§ THE PROBLEM
Every line of the data that contains the string "from" must be copied.

----------------

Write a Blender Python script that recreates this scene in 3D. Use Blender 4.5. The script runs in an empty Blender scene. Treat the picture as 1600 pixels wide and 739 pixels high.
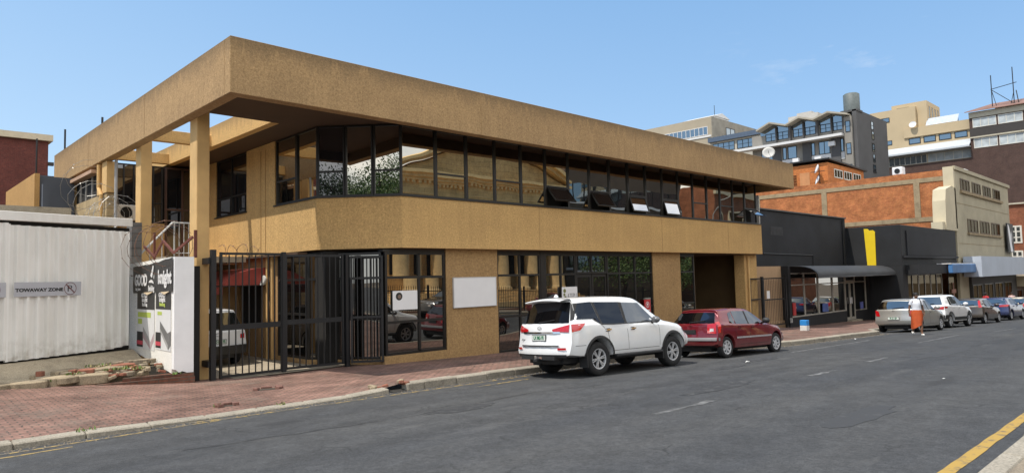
# scene: office block on a sloping street; metres, camera at the origin, x along the street, y towards the building
import bpy, bmesh, math, random
import numpy as np
from mathutils import Vector, Matrix
R = math.radians
scene = bpy.context.scene
COL = scene.collection
rnd = random.Random(7)
SUN_AZ, SUN_EL = 15.0, 63.0          # degrees behind the facade line / above the horizon

# ------------------------------------------------------------------ node helpers
def nmat(name):
    m = bpy.data.materials.new(name); m.use_nodes = True
    nt = m.node_tree
    b = nt.nodes['Principled BSDF']
    return m, nt, b
def nd(nt, t, **kw):
    n = nt.nodes.new(t)
    for k, v in kw.items():
        if k in n.inputs: n.inputs[k].default_value = v
        else: setattr(n, k, v)
    return n
def lk(nt, a, b): nt.links.new(a, b)
def objco(nt, scale=(1, 1, 1), rot=(0, 0, 0)):
    t = nd(nt, 'ShaderNodeTexCoord'); mp = nd(nt, 'ShaderNodeMapping')
    mp.inputs['Scale'].default_value = scale; mp.inputs['Rotation'].default_value = rot
    lk(nt, t.outputs['Object'], mp.inputs['Vector']); return mp.outputs['Vector']
def noise(nt, vec, scale, detail=3, rough=.55):
    n = nd(nt, 'ShaderNodeTexNoise'); n.inputs['Scale'].default_value = scale
    n.inputs['Detail'].default_value = detail; n.inputs['Roughness'].default_value = rough
    lk(nt, vec, n.inputs['Vector']); return n.outputs['Fac']
def ramp(nt, fac, stops):
    r = nd(nt, 'ShaderNodeValToRGB'); e = r.color_ramp.elements
    while len(e) < len(stops): e.new(.5)
    for i, (p, c) in enumerate(stops):
        e[i].position = p; e[i].color = (c[0], c[1], c[2], 1) if hasattr(c, '__len__') else (c, c, c, 1)
    lk(nt, fac, r.inputs['Fac']); return r.outputs['Color']
def mix(nt, fac, a, b, mode='MIX'):
    m = nd(nt, 'ShaderNodeMix'); m.data_type = 'RGBA'; m.blend_type = mode
    for s, v in ((m.inputs[0], fac), (m.inputs[6], a), (m.inputs[7], b)):
        if hasattr(v, 'is_linked'): lk(nt, v, s)
        elif hasattr(v, '__len__'): s.default_value = (*v[:3], 1)
        else: s.default_value = v
    return m.outputs[2]
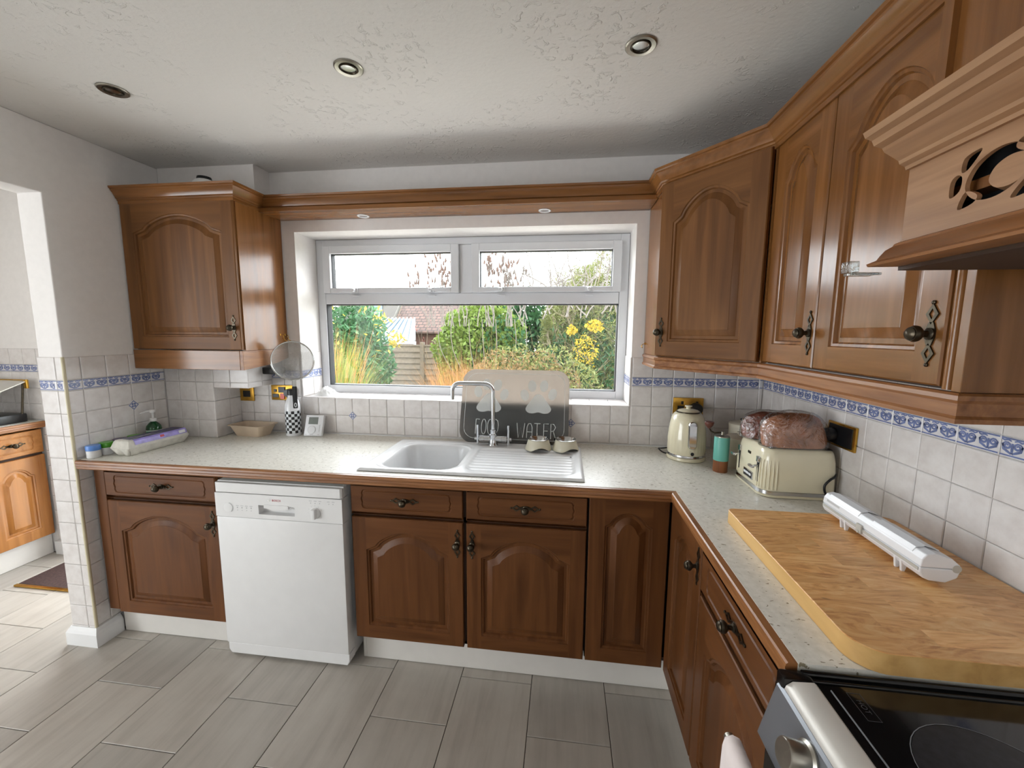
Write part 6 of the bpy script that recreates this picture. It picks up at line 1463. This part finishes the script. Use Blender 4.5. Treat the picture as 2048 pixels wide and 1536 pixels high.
# buddleia seed heads
PB = ((-3.9, 0.7), (5.12, 5.4))
t = plant('buddleia_bush', 'leafless shrub with brown seed heads against the sky', 'shrub', 0)
mb = MB(); tips = []
for k in range(30):
    x = random.uniform(-3.75, -2.95) if k % 2 else random.uniform(-2.75, -1.75); branches(mb, (x, 5.25+random.uniform(-0.1, 0.1), 1.62), (random.gauss(0, 0.18), 0, 1), random.uniform(0.50, 0.80), 0.012, 2, 0.36, 5, tips, 0.35)
for k in range(46):
    branches(mb, (random.uniform(-2.1, 0.5), 5.3, random.uniform(1.7, 2.3)), (random.gauss(0, 0.6), 0.0, 0.9), random.uniform(0.5, 1.0), 0.014, 2, 0.9, 6, None, 0.1)
for k in range(7): x = -3.5+0.3*k+random.uniform(-0.1, 0.1); xb = -2.7+0.1*k; mb.tube(smooth_path([(xb, 5.25, GZ-0.02), (xb*0.6+x*0.4-0.05, 5.27, 0.5), (x+0.03, 5.24, 1.2), (x, 5.25, 1.75)], 3), 0.007, 4)
stuff(fitb(mb).build('stem', 'bark_grey', t))
mb = MB()
for p, d in tips[:230]:
    d = (d+Vector((0, 0, 0.8))).normalized(); l_ = random.uniform(0.07, 0.15); mb.tube([p, p+d*l_*0.25, p+d*l_*0.6, p+d*l_], [0.008, 0.024, 0.017, 0.003], 6)
stuff(fitb(mb).build('seed_heads', 'seed_head', t))
# small bare tree beyond the fence
PB = ((-4.45, -3.9), (6.2, 7.05))
t = plant('bare_sapling', 'small bare pale stemmed sapling with red leaves by the fence post', 'tree', 0)
mb = MB(); tp_ = []; branches(mb, (-4.02, 6.6, GZ), (0.0, 0, 1), 2.2, 0.032, 2, 0.55, 6, tp_); fitb(mb).build('stem', 'bark', t)
mb = MB()
for p, d in tp_: leaves(mb, 6, (p.x, p.y, p.z-0.05), (0.12, 0.12, 0.12), 0.08, 0.05, 0.0)
stuff(fitb(mb).build('foliage', 'leaf_red', t))
PB = ((-5.5, -4.5), (6.4, 7.08))
t = plant('climber_bush', 'yellow green climber leaves above the fence panel', 'climber', 0)
mb = MB(); leaves(mb, 160, (-5.15, 6.7, 1.65), (0.16, 0.2, 0.45), 0.11, 0.06, 0.0); leaves(mb, 120, (-4.75, 6.7, 1.35), (0.22, 0.2, 0.22), 0.10, 0.05, 0.0); stuff(fitb(mb).build('foliage', 'leaf_gold', t)); mb = MB(); branches(mb, (-5.1, 6.75, GZ), (0.05, 0, 1), 2.2, 0.02, 2, 0.4); stuff(fitb(mb).build('stem', 'bark', t))
# far background hedge so that the garden closes
PB = ((-4.5, 4.5), (8.4, 9.6))
t = plant('far_hedge', 'deep green hedge closing the back of the garden at right', 'hedge', 0)
mb = MB(); leaves(mb, 6500, (1.1, 9.0, 1.0), (2.9, 0.5, 2.0), 0.24, 0.10, 0.3); leaves(mb, 6500, (-2.0, 9.0, 0.9), (1.7, 0.5, 1.8), 0.24, 0.10, 0.3); stuff(fitb(mb).build('foliage', 'leaf_dark', t)); mb = MB(); branches(mb, (0.2, 9.0, GZ), (0, 0, 1), 1.5, 0.05, 2); stuff(fitb(mb).build('stem', 'bark', t))
# fence
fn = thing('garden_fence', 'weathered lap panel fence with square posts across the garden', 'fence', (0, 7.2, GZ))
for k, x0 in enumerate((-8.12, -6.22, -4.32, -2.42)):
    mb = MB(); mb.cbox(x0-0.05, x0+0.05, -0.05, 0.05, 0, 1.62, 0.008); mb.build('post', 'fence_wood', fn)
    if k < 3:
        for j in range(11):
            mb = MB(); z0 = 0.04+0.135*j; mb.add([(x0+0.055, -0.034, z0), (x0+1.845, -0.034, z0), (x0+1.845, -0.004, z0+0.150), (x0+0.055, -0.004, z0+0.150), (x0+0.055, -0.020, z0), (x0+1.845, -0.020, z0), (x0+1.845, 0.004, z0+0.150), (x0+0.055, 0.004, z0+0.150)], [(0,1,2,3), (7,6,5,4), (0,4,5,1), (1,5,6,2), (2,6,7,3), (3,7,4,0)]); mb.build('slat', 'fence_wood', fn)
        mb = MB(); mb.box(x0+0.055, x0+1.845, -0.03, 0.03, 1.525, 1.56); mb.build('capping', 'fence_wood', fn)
# neighbour's house with conservatory
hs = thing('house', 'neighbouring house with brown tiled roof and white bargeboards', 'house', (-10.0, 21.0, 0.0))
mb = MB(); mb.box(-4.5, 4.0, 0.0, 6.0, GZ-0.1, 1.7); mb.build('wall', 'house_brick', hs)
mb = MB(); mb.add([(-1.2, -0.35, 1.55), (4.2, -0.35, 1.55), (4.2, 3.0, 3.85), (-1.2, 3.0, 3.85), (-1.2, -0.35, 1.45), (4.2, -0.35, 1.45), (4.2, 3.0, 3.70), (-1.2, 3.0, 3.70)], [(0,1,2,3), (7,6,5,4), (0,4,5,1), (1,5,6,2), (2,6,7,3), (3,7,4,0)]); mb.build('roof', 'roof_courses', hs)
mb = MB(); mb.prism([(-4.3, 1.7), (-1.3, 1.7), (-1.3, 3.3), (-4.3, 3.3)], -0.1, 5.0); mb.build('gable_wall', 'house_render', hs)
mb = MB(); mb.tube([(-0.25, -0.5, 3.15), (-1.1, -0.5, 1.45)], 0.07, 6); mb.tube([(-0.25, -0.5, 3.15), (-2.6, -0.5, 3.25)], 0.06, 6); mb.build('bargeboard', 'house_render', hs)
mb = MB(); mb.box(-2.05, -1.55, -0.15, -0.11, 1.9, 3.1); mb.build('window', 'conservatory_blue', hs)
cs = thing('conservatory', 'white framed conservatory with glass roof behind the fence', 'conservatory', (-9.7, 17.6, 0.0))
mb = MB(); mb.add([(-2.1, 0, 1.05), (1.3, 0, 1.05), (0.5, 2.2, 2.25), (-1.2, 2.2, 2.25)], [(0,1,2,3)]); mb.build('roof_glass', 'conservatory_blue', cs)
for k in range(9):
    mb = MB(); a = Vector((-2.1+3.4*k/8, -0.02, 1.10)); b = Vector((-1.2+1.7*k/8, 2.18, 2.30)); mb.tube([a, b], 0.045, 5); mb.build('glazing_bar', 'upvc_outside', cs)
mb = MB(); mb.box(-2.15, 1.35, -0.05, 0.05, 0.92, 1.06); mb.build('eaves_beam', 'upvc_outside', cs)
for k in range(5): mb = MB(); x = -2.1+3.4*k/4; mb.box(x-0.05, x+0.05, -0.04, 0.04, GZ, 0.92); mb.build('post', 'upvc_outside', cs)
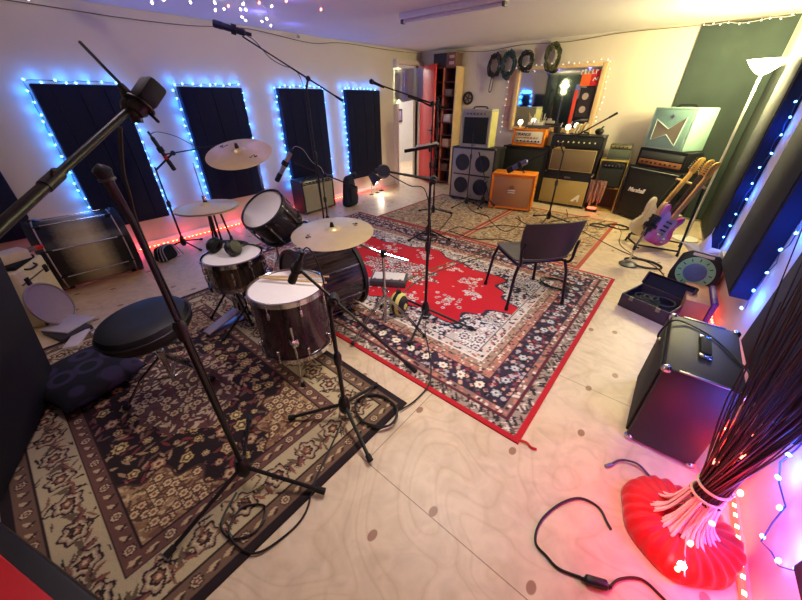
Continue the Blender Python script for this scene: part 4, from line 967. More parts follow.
# orange combo on the floor
t = amp('combo_amp', 'bright orange combo amp standing on beige rug', 'amplifier', (-2.0, 5.0, .007), .26, .64, .36, .54, ORANGE, ((-.28, .28, .05, .49), ORG), mat('orange_trim', '#d8741c', .5), corners=None, handle=True)
b = MB(); b.prism([(-.035, -.02), (.035, -.02), (.035, .02), (0, .035), (-.035, .02)], 0, .004); b.bm.transform(Matrix.Translation((0, -.004, .345)) @ FRONT); obj('crest_badge', b, mat('bronze_badge', '#8a5a34', .5), t)
b = MB(); b.box((0, -.004, .285), (.11, .006, .045), .002); bd = obj('name_badge', b, mat('ivory_badge', '#efe9df', .5), t)
text_mesh('lettering', 'ORANGE', .028, .001, Matrix.Translation((0, -.0085, .285)) @ FRONT, INK, t, .0, .0008)
for s in (-1, 1):
    b = MB(); b.tube([(s*.321, .09, .36), (s*.33, .12, .36), (s*.33, .22, .36), (s*.321, .25, .36)], .008, 8, 3); obj('side_handle', b, RUB, t)
    for i in range(5): b = MB(); b.box((s*.3205, .17, .2+.045*i), (.004, .10, .022), .001); obj('side_vent', b, BLKP, t)
# two stacked tan amps
t = amp('speaker_cabinet', 'gold grille speaker cabinet with white emblem under black combo', 'speaker cabinet', (-1.47, 5.78, 0), .05, .74, .34, .50, TOLEX, ((-.335, .335, .035, .40), GOLDG), GOLDT, corners=STEEL)
b = MB(); b.prism([(-.06, -.05), (-.015, -.05), (.0, -.02), (.03, -.02), (.03, -.05), (.055, -.05), (.055, .06), (.03, .06), (-.05, -.03)], 0, .004); b.bm.transform(Matrix.Translation((.21, -.006, .15)) @ FRONT); obj('emblem', b, WHT, t)
b = MB(); b.box((.02, -.002, .445), (.09, .006, .03), .002); obj('name_badge', b, STEEL, t)
t = amp('combo_amp', 'black combo amp with brown grille stacked on gold cabinet', 'amplifier', (-1.45, 5.80, .502), .05, .72, .30, .54, TOLEX, ((-.31, .31, .04, .34), cloth_grille('brown_grille_cloth', '#7d6a4e', '#665540')), GOLDT, panel=(-.33, .33, .375, .51), knobs=8, pm=mat('dark_panel', '#20241f', .4), km=CREAM, corners=STEEL, feet=False)
b = MB(); b.box((-.22, -.006, .36), (.16, .005, .022), .002); obj('name_plate', b, GOLDT, t)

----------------

§ OUTPUT OF THE EXERCISE
from mathutils import Vector, Matrix
Continue the Blender Python script for this scene: part 4, from line 967. More parts follow.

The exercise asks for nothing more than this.